## EXERCISE AIM
Repeat exactly each line of the data provided below.

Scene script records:

[start]

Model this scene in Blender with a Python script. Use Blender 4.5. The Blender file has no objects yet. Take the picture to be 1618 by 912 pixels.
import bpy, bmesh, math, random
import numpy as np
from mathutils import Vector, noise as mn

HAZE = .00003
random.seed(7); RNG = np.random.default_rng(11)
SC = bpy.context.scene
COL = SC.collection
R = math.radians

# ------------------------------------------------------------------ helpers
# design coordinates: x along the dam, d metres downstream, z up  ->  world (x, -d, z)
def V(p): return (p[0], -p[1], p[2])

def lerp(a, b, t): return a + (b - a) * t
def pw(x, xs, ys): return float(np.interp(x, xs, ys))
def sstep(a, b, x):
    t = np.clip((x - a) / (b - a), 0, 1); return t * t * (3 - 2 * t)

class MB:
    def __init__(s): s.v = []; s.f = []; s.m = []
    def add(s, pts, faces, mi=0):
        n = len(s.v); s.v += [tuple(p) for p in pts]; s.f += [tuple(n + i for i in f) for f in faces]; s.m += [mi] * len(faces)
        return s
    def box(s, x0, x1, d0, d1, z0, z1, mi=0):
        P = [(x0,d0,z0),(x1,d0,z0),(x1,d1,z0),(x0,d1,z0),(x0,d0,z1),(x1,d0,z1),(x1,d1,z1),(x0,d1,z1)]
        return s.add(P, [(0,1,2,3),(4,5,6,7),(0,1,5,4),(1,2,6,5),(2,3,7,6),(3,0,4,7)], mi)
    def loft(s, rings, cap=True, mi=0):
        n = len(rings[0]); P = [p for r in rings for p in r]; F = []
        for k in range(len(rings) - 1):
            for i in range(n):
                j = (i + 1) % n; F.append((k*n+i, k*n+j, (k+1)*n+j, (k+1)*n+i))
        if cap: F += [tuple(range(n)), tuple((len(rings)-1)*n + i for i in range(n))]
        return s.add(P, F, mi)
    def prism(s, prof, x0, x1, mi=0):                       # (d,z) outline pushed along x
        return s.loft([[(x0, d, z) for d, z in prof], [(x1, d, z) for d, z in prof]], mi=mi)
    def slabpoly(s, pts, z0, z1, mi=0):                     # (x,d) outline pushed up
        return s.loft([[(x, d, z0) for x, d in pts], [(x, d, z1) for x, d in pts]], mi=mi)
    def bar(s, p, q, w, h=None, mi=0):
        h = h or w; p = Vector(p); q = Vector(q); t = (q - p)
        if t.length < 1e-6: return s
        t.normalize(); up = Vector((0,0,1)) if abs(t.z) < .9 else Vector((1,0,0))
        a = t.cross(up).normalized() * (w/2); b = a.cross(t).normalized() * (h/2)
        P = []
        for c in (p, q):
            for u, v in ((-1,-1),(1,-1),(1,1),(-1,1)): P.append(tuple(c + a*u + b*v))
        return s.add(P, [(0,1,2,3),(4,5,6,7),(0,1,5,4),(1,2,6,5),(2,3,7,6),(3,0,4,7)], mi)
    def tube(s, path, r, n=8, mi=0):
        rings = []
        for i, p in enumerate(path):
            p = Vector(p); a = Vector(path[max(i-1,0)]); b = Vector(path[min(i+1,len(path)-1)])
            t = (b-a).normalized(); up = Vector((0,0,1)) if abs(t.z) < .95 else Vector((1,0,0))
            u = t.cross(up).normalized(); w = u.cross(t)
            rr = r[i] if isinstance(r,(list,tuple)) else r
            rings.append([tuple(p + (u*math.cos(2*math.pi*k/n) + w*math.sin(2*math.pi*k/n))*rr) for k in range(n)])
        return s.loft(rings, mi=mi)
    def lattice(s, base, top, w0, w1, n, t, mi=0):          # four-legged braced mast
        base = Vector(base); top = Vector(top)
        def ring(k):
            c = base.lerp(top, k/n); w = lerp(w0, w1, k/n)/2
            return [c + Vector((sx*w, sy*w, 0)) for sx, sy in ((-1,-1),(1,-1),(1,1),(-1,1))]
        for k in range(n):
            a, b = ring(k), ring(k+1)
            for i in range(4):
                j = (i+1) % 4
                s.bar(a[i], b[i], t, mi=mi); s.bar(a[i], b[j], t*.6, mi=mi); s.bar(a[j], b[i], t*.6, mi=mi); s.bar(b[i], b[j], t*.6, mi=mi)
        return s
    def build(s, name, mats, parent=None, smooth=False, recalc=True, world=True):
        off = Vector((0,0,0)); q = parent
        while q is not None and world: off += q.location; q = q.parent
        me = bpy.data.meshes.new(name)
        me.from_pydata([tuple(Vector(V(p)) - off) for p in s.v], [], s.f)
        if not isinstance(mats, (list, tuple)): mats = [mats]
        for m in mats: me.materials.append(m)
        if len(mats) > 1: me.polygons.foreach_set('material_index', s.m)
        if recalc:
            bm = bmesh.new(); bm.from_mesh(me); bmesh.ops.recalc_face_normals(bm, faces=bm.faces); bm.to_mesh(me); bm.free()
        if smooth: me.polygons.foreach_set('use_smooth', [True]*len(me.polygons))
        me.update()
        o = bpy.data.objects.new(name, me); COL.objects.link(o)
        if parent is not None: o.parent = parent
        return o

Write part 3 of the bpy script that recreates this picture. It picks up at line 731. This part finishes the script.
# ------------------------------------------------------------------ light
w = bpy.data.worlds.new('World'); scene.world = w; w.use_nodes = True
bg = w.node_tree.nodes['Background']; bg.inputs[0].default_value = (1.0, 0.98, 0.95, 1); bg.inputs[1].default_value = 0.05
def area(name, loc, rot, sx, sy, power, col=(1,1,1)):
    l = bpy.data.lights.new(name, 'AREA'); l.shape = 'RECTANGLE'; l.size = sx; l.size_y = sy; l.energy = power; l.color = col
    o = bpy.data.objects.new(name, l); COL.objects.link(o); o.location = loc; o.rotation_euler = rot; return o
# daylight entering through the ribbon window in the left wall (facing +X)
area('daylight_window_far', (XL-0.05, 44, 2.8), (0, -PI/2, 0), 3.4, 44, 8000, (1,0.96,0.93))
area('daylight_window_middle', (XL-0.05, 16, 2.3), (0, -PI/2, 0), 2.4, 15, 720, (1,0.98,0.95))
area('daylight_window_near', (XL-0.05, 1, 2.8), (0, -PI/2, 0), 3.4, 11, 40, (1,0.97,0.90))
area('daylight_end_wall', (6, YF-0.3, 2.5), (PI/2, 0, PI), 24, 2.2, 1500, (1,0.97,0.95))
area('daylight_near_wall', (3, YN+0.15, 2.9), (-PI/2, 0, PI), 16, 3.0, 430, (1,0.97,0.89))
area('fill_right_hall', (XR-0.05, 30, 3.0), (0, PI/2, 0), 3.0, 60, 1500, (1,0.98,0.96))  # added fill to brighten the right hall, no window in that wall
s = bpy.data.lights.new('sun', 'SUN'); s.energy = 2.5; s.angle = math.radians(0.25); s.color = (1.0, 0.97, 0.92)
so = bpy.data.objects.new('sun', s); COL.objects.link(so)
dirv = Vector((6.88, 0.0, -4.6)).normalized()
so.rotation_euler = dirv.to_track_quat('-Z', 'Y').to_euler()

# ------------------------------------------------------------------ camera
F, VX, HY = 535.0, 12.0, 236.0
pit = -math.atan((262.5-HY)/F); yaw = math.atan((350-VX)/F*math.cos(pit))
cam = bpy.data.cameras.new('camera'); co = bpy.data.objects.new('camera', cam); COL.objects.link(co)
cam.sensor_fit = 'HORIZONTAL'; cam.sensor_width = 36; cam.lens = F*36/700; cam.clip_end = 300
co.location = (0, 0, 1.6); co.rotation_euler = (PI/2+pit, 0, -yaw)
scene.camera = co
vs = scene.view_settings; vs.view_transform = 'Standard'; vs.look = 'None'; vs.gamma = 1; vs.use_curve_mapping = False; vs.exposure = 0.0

[end]

## EXERCISE SOLUTION
Model this scene in Blender with a Python script. Use Blender 4.5. The Blender file has no objects yet. Take the picture to be 1618 by 912 pixels.
import bpy, bmesh, math, random
import numpy as np
from mathutils import Vector, noise as mn

HAZE = .00003
random.seed(7); RNG = np.random.default_rng(11)
SC = bpy.context.scene
COL = SC.collection
R = math.radians

# ------------------------------------------------------------------ helpers
# design coordinates: x along the dam, d metres downstream, z up  ->  world (x, -d, z)
def V(p): return (p[0], -p[1], p[2])

def lerp(a, b, t): return a + (b - a) * t
def pw(x, xs, ys): return float(np.interp(x, xs, ys))
def sstep(a, b, x):
    t = np.clip((x - a) / (b - a), 0, 1); return t * t * (3 - 2 * t)

class MB:
    def __init__(s): s.v = []; s.f = []; s.m = []
    def add(s, pts, faces, mi=0):
        n = len(s.v); s.v += [tuple(p) for p in pts]; s.f += [tuple(n + i for i in f) for f in faces]; s.m += [mi] * len(faces)
        return s
    def box(s, x0, x1, d0, d1, z0, z1, mi=0):
        P = [(x0,d0,z0),(x1,d0,z0),(x1,d1,z0),(x0,d1,z0),(x0,d0,z1),(x1,d0,z1),(x1,d1,z1),(x0,d1,z1)]
        return s.add(P, [(0,1,2,3),(4,5,6,7),(0,1,5,4),(1,2,6,5),(2,3,7,6),(3,0,4,7)], mi)
    def loft(s, rings, cap=True, mi=0):
        n = len(rings[0]); P = [p for r in rings for p in r]; F = []
        for k in range(len(rings) - 1):
            for i in range(n):
                j = (i + 1) % n; F.append((k*n+i, k*n+j, (k+1)*n+j, (k+1)*n+i))
        if cap: F += [tuple(range(n)), tuple((len(rings)-1)*n + i for i in range(n))]
        return s.add(P, F, mi)
    def prism(s, prof, x0, x1, mi=0):                       # (d,z) outline pushed along x
        return s.loft([[(x0, d, z) for d, z in prof], [(x1, d, z) for d, z in prof]], mi=mi)
    def slabpoly(s, pts, z0, z1, mi=0):                     # (x,d) outline pushed up
        return s.loft([[(x, d, z0) for x, d in pts], [(x, d, z1) for x, d in pts]], mi=mi)
    def bar(s, p, q, w, h=None, mi=0):
        h = h or w; p = Vector(p); q = Vector(q); t = (q - p)
        if t.length < 1e-6: return s
        t.normalize(); up = Vector((0,0,1)) if abs(t.z) < .9 else Vector((1,0,0))
        a = t.cross(up).normalized() * (w/2); b = a.cross(t).normalized() * (h/2)
        P = []
        for c in (p, q):
            for u, v in ((-1,-1),(1,-1),(1,1),(-1,1)): P.append(tuple(c + a*u + b*v))
        return s.add(P, [(0,1,2,3),(4,5,6,7),(0,1,5,4),(1,2,6,5),(2,3,7,6),(3,0,4,7)], mi)
    def tube(s, path, r, n=8, mi=0):
        rings = []
        for i, p in enumerate(path):
            p = Vector(p); a = Vector(path[max(i-1,0)]); b = Vector(path[min(i+1,len(path)-1)])
            t = (b-a).normalized(); up = Vector((0,0,1)) if abs(t.z) < .95 else Vector((1,0,0))
            u = t.cross(up).normalized(); w = u.cross(t)
            rr = r[i] if isinstance(r,(list,tuple)) else r
            rings.append([tuple(p + (u*math.cos(2*math.pi*k/n) + w*math.sin(2*math.pi*k/n))*rr) for k in range(n)])
        return s.loft(rings, mi=mi)
    def lattice(s, base, top, w0, w1, n, t, mi=0):          # four-legged braced mast
        base = Vector(base); top = Vector(top)
        def ring(k):
            c = base.lerp(top, k/n); w = lerp(w0, w1, k/n)/2
            return [c + Vector((sx*w, sy*w, 0)) for sx, sy in ((-1,-1),(1,-1),(1,1),(-1,1))]
        for k in range(n):
            a, b = ring(k), ring(k+1)
            for i in range(4):
                j = (i+1) % 4
                s.bar(a[i], b[i], t, mi=mi); s.bar(a[i], b[j], t*.6, mi=mi); s.bar(a[j], b[i], t*.6, mi=mi); s.bar(b[i], b[j], t*.6, mi=mi)
        return s
    def build(s, name, mats, parent=None, smooth=False, recalc=True, world=True):
        off = Vector((0,0,0)); q = parent
        while q is not None and world: off += q.location; q = q.parent
        me = bpy.data.meshes.new(name)
        me.from_pydata([tuple(Vector(V(p)) - off) for p in s.v], [], s.f)
        if not isinstance(mats, (list, tuple)): mats = [mats]
        for m in mats: me.materials.append(m)
        if len(mats) > 1: me.polygons.foreach_set('material_index', s.m)
        if recalc:
            bm = bmesh.new(); bm.from_mesh(me); bmesh.ops.recalc_face_normals(bm, faces=bm.faces); bm.to_mesh(me); bm.free()
        if smooth: me.polygons.foreach_set('use_smooth', [True]*len(me.polygons))
        me.update()
        o = bpy.data.objects.new(name, me); COL.objects.link(o)
        if parent is not None: o.parent = parent
        return o

Write part 3 of the bpy script that recreates this picture. It picks up at line 731. This part finishes the script.
# ------------------------------------------------------------------ light
w = bpy.data.worlds.new('World'); scene.world = w; w.use_nodes = True
bg = w.node_tree.nodes['Background']; bg.inputs[0].default_value = (1.0, 0.98, 0.95, 1); bg.inputs[1].default_value = 0.05
def area(name, loc, rot, sx, sy, power, col=(1,1,1)):
    l = bpy.data.lights.new(name, 'AREA'); l.shape = 'RECTANGLE'; l.size = sx; l.size_y = sy; l.energy = power; l.color = col
    o = bpy.data.objects.new(name, l); COL.objects.link(o); o.location = loc; o.rotation_euler = rot; return o
# daylight entering through the ribbon window in the left wall (facing +X)
area('daylight_window_far', (XL-0.05, 44, 2.8), (0, -PI/2, 0), 3.4, 44, 8000, (1,0.96,0.93))
area('daylight_window_middle', (XL-0.05, 16, 2.3), (0, -PI/2, 0), 2.4, 15, 720, (1,0.98,0.95))
area('daylight_window_near', (XL-0.05, 1, 2.8), (0, -PI/2, 0), 3.4, 11, 40, (1,0.97,0.90))
area('daylight_end_wall', (6, YF-0.3, 2.5), (PI/2, 0, PI), 24, 2.2, 1500, (1,0.97,0.95))
area('daylight_near_wall', (3, YN+0.15, 2.9), (-PI/2, 0, PI), 16, 3.0, 430, (1,0.97,0.89))
area('fill_right_hall', (XR-0.05, 30, 3.0), (0, PI/2, 0), 3.0, 60, 1500, (1,0.98,0.96))  # added fill to brighten the right hall, no window in that wall
s = bpy.data.lights.new('sun', 'SUN'); s.energy = 2.5; s.angle = math.radians(0.25); s.color = (1.0, 0.97, 0.92)
so = bpy.data.objects.new('sun', s); COL.objects.link(so)
dirv = Vector((6.88, 0.0, -4.6)).normalized()
so.rotation_euler = dirv.to_track_quat('-Z', 'Y').to_euler()

# ------------------------------------------------------------------ camera
F, VX, HY = 535.0, 12.0, 236.0
pit = -math.atan((262.5-HY)/F); yaw = math.atan((350-VX)/F*math.cos(pit))
cam = bpy.data.cameras.new('camera'); co = bpy.data.objects.new('camera', cam); COL.objects.link(co)
cam.sensor_fit = 'HORIZONTAL'; cam.sensor_width = 36; cam.lens = F*36/700; cam.clip_end = 300
co.location = (0, 0, 1.6); co.rotation_euler = (PI/2+pit, 0, -yaw)
scene.camera = co
vs = scene.view_settings; vs.view_transform = 'Standard'; vs.look = 'None'; vs.gamma = 1; vs.use_curve_mapping = False; vs.exposure = 0.0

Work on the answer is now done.